**PROMPT**
The line holding "scene = bpy.context.scene" is the last one to output; start at the first line of the data, keep every line in between exactly, and leave out pictures.

**SOURCE EXCERPT**
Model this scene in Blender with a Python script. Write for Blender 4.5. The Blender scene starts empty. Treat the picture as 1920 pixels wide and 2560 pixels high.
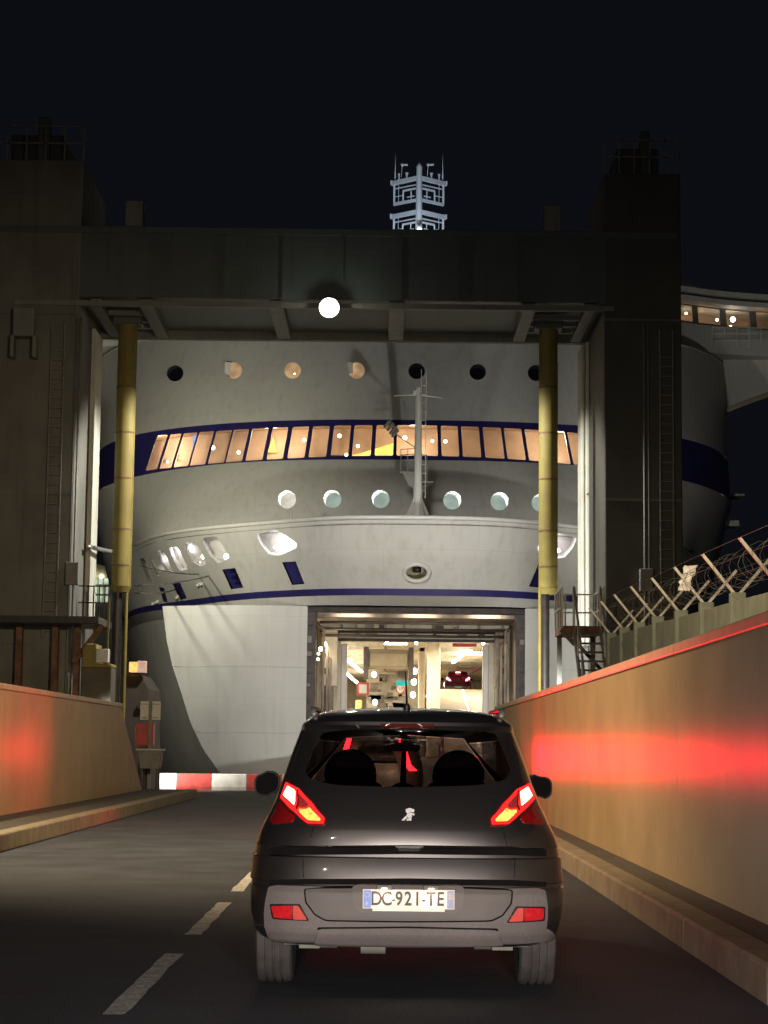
import bpy, math, random
import numpy as np
from mathutils import Vector, Matrix
from mathutils.geometry import delaunay_2d_cdt
random.seed(7)
R = math.radians
scene = bpy.context.scene

# ------------------------------------------------------------------ camera
FPX, EYE = 4900.0, 1.39            # focal length in photograph pixels, eye height
cam_d = bpy.data.cameras.new('camera')
cam = bpy.data.objects.new('camera', cam_d)
scene.collection.objects.link(cam)
scene.camera = cam
CAM3 = (Matrix.Rotation(R(90 + 6.83), 3, 'X') @ Matrix.Rotation(R(0.65), 3, 'Z'))
cam.matrix_world = Matrix.Translation((0, 0, EYE)) @ CAM3.to_4x4()
cam_d.sensor_fit = 'VERTICAL'
cam_d.sensor_height = 36.0
cam_d.lens = 36.0 * FPX / 2560.0
cam_d.clip_start = 0.1
cam_d.clip_end = 3000

# ------------------------------------------------------------------ world (night) and exposure
world = bpy.data.worlds.new('World')
scene.world = world
world.use_nodes = True
_bg = world.node_tree.nodes['Background']
_bg.inputs['Color'].default_value = (0.62, 0.68, 1.0, 1)
_bg.inputs['Strength'].default_value = 0.0062
scene.view_settings.view_transform = 'Standard'
scene.view_settings.look = 'None'
scene.view_settings.exposure = 0
scene.view_settings.gamma = 1
scene.view_settings.use_curve_mapping = False
scene.cycles.use_denoising = True
scene.cycles.sample_clamp_indirect = 4.0
scene.cycles.sample_clamp_direct = 0.0
scene.cycles.max_bounces = 8
scene.cycles.transparent_max_bounces = 16
scene.cycles.caustics_reflective = False
scene.cycles.caustics_refractive = False


def lamp(name, kind, loc, energy, color, aim=None, **kw):
    d = bpy.data.lights.new(name, kind)
    d.energy = energy
    d.color = color
    for k, v in kw.items():
        setattr(d, k, v)
    o = bpy.data.objects.new(name, d)
    scene.collection.objects.link(o)
    o.location = loc
    if aim is not None:
        o.rotation_euler = (Vector(aim) - Vector(loc)).to_track_quat('-Z', 'Y').to_euler()
    return o


CX_SHIP = 1.36
# main light of the place: floodlight under the gantry (its housing is built with the gantry)
FLOOD = Vector((-1.62, 59.7, 14.55))
lamp('floodlight_beam', 'SPOT', FLOOD + Vector((0, .3, -.75)), 4400, (1.0, .95, .88), aim=(0.2, 73.5, 0.0),
     spot_size=R(92), spot_blend=.3, shadow_soft_size=.9)
for _a in ((6.6, 64.5, 4.5), (-9.4, 64.5, 4.5)):
    lamp('floodlight_side_beam', 'SPOT', FLOOD + Vector((.2 if _a[0] > 0 else -.2, .2, -.7)), 7500, (1.0, .95, .84), aim=_a, spot_size=R(78), spot_blend=.5, shadow_soft_size=.3)
# added unseen lamp posts to light walls and towers (posts built further down)
ADDED_POSTS = [(-7.6, 23.0, 8.6, (.9, 28, .5), 7000, 'added unseen lamp post on the quay left of the parapet wall'),
         (4.3, 15.0, 8.6, (-6.1, 42, 1.2), 14000, 'added unseen lamp post between the right wall and the fence'),
         
         (-9.5, -18.0, 13.0, (-2.0, 60, 0), 3800, 'added unseen tall lamp post on the quay behind the viewer')]
for _x, _y, _z, _aim, _e, _l in ADDED_POSTS:
    _d = (Vector(_aim) - Vector((_x, _y, _z))).normalized()
    lamp('added_post_beam', 'SPOT', Vector((_x, _y, _z)) + _d * .25, _e, (1.0, .74, .44) if _y > 0 else (1.0, .90, .74), aim=_aim,
         spot_size=R({23.0: 130, 15.0: 62}.get(_y, 44)), spot_blend=.7 if _y > 20 else 1.0, shadow_soft_size=.2)
# added unseen floodlights on the tower backs to brighten the hull
TOWER_LAMP = Vector((-10.7, 66.3, 10.2))
lamp('added_tower_beam', 'SPOT', TOWER_LAMP + Vector((.2, .3, 0)), 8200, (1.0, .94, .72), aim=(-13.0, 92, 11.5), spot_size=R(84), spot_blend=1.0, shadow_soft_size=.3)
ADDED_TOWER_LAMP_B = Vector((8.4, 66.3, 10.2))
lamp('added_tower_beam', 'SPOT', ADDED_TOWER_LAMP_B + Vector((-.1, .3, 0)), 2400, (1.0, .95, .82), aim=(16.0, 94, 14.0), spot_size=R(70), spot_blend=1.0, shadow_soft_size=.3)
# added low floodlights hidden behind the walls to brighten the bow
ADDED_LOWS = [(-8.6, 58.0, 1.5, 'added hidden low floodlight behind the left wall end, aimed at the bow'), (4.6, 56.0, 1.5, 'added hidden low floodlight behind the right wall, aimed at the bow')]
for _x, _y, _z, _l in ADDED_LOWS:
    lamp('added_low_beam', 'SPOT', (_x, _y + .25, _z), 6200, (1.0, .97, .90), aim=(CX_SHIP, 80, 6.5), spot_size=R(85), spot_blend=.8, shadow_soft_size=.3)
# dipped headlamps of the car the picture is taken from
for _x in (-.42, .92):
    lamp('headlamp_beam', 'SPOT', (_x, 1.9, .70), 1500, (1.0, .90, .82), aim=(_x + .25, 22, .05),
         spot_size=R(58), spot_blend=.85, shadow_soft_size=.07)

# ------------------------------------------------------------------ helpers
K = 2560.0 / 2212.0                # sketch pixels to photograph pixels


def at(px, py, Y):
    v = CAM3 @ Vector(((px - 960) / FPX, -(py - 1280) / FPX, -1))
    t = Y / v.y
    return Vector((v.x * t, Y, EYE + v.z * t))


def D(x, y, Y):
    return at(x * K, y * K, Y)


CAMI = np.array(CAM3.transposed())


def project(P):
    P = np.asarray(P, float) - np.array((0, 0, EYE))
    c = P @ CAMI.T
    return np.stack([960 + FPX * c[..., 0] / -c[..., 2], 1280 - FPX * c[..., 1] / -c[..., 2]], -1)


def tag(o, label=None, cat=None, group=None, kind=None):
    if label: o['label'] = label
    if cat: o['category'] = cat
    if group: o['group'] = group
    if kind: o['kind'] = kind
    return o


def empty(name, loc=(0, 0, 0), label=None, cat=None, group=None, rz=0):
    o = bpy.data.objects.new(name, None)
    scene.collection.objects.link(o)
    o.location = loc
    o.rotation_euler.z = rz
    o.empty_display_size = .2
    return tag(o, label, cat, group)


def link(name, me, material=None, parent=None, smooth=False, bevel=0, loc=None):
    o = bpy.data.objects.new(name, me)
    scene.collection.objects.link(o)
    if material is not None and not me.materials:
        me.materials.append(material)
    if smooth:
        me.polygons.foreach_set('use_smooth', [True] * len(me.polygons))
        me.set_sharp_from_angle(angle=R(38)) if smooth == 'auto' else None
    if loc is not None:
        o.location = loc
    if parent is not None:
        o.parent = parent
        # parts are modelled in world space: take the parent's transform out (parents are never rotated before)
        if loc is None:
            o.matrix_parent_inverse = world_of(parent).inverted()
    if bevel:
        m = o.modifiers.new('bevel', 'BEVEL')
        m.width = bevel
        m.segments = 2
        m.limit_method = 'ANGLE'
        m.angle_limit = R(40)
    return o


def world_of(o):
    m = Matrix.LocRotScale(o.location, o.rotation_euler, o.scale)
    return (world_of(o.parent) @ o.matrix_parent_inverse @ m) if o.parent else m


class MB:
    def __init__(self):
        self.v, self.f = [], []

    def add(self, vs, fs):
        n = len(self.v)
        self.v += [tuple(p) for p in vs]
        self.f += [tuple(i + n for i in f) for f in fs]
        return self

    def box(self, a, b):
        (x0, y0, z0), (x1, y1, z1) = [[min(p, q) for p, q in zip(a, b)], [max(p, q) for p, q in zip(a, b)]]
        return self.hexa([(x0, y0, z0), (x1, y0, z0), (x1, y1, z0), (x0, y1, z0), (x0, y0, z1), (x1, y0, z1), (x1, y1, z1), (x0, y1, z1)])

    def hexa(self, v):
        return self.add(v, [(3, 2, 1, 0), (4, 5, 6, 7), (0, 1, 5, 4), (1, 2, 6, 5), (2, 3, 7, 6), (3, 0, 4, 7)])

    def bar(self, p, q, w, h, up=(0, 0, 1)):
        p, q = Vector(p), Vector(q)
        d = (q - p).normalized()
        up = Vector(up)
        if abs(d.dot(up)) > .98: up = Vector((0, 1, 0))
        s = d.cross(up).normalized() * (w / 2)
        u = s.cross(d).normalized() * (h / 2)
        return self.hexa([p - s - u, p + s - u, q + s - u, q - s - u, p - s + u, p + s + u, q + s + u, q - s + u])

    def tube(self, pts, r, n=10, caps=True):
        pts = [Vector(p) for p in pts]
        rs = r if isinstance(r, (list, tuple)) else [r] * len(pts)
        rings = []
        ref = None
        for i, p in enumerate(pts):
            d = (pts[min(i + 1, len(pts) - 1)] - pts[max(i - 1, 0)]).normalized()
            if ref is None:
                ref = Vector((0, 0, 1)) if abs(d.z) < .9 else Vector((1, 0, 0))
            u = (ref - d * ref.dot(d)).normalized()
            ref = u
            w = d.cross(u)
            rings.append([p + (u * math.cos(2 * math.pi * k / n) + w * math.sin(2 * math.pi * k / n)) * rs[i] for k in range(n)])
        vs = [q for rg in rings for q in rg]
        fs = [(i * n + k, i * n + (k + 1) % n, (i + 1) * n + (k + 1) % n, (i + 1) * n + k) for i in range(len(pts) - 1) for k in range(n)]
        if caps:
            fs += [tuple(range(n - 1, -1, -1)), tuple((len(pts) - 1) * n + k for k in range(n))]
        return self.add(vs, fs)

    def prism(self, poly, vec):
        n = len(poly)
        vec = Vector(vec)
        vs = [Vector(p) for p in poly] + [Vector(p) + vec for p in poly]
        return self.add(vs, [tuple(range(n)), tuple(range(2 * n - 1, n - 1, -1))] + [(i, i + n, (i + 1) % n + n, (i + 1) % n) for i in range(n)])

    def ball(self, c, r, n=12, m=8, s=(1, 1, 1)):
        c = Vector(c)
        vs = [c + Vector((0, 0, -r * s[2]))]
        for j in range(1, m):
            a = math.pi * j / m - math.pi / 2
            for k in range(n):
                b = 2 * math.pi * k / n
                vs.append(c + Vector((r * s[0] * math.cos(a) * math.cos(b), r * s[1] * math.cos(a) * math.sin(b), r * s[2] * math.sin(a))))
        vs.append(c + Vector((0, 0, r * s[2])))
        top = len(vs) - 1
        fs = [(0, 1 + (k + 1) % n, 1 + k) for k in range(n)]
        for j in range(m - 2):
            for k in range(n):
                a = 1 + j * n
                fs.append((a + k, a + (k + 1) % n, a + n + (k + 1) % n, a + n + k))
        a = 1 + (m - 2) * n
        fs += [(a + k, a + (k + 1) % n, top) for k in range(n)]
        return self.add(vs, fs)

    def build(self, name, material, parent=None, smooth=False, bevel=0):
        me = bpy.data.meshes.new(name)
        me.from_pydata(self.v, [], self.f)
        me.validate()
        me.update()
        return link(name, me, material, parent, smooth, bevel)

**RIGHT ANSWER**
Model this scene in Blender with a Python script. Write for Blender 4.5. The Blender scene starts empty. Treat the picture as 1920 pixels wide and 2560 pixels high.
import bpy, math, random
import numpy as np
from mathutils import Vector, Matrix
from mathutils.geometry import delaunay_2d_cdt
random.seed(7)
R = math.radians
scene = bpy.context.scene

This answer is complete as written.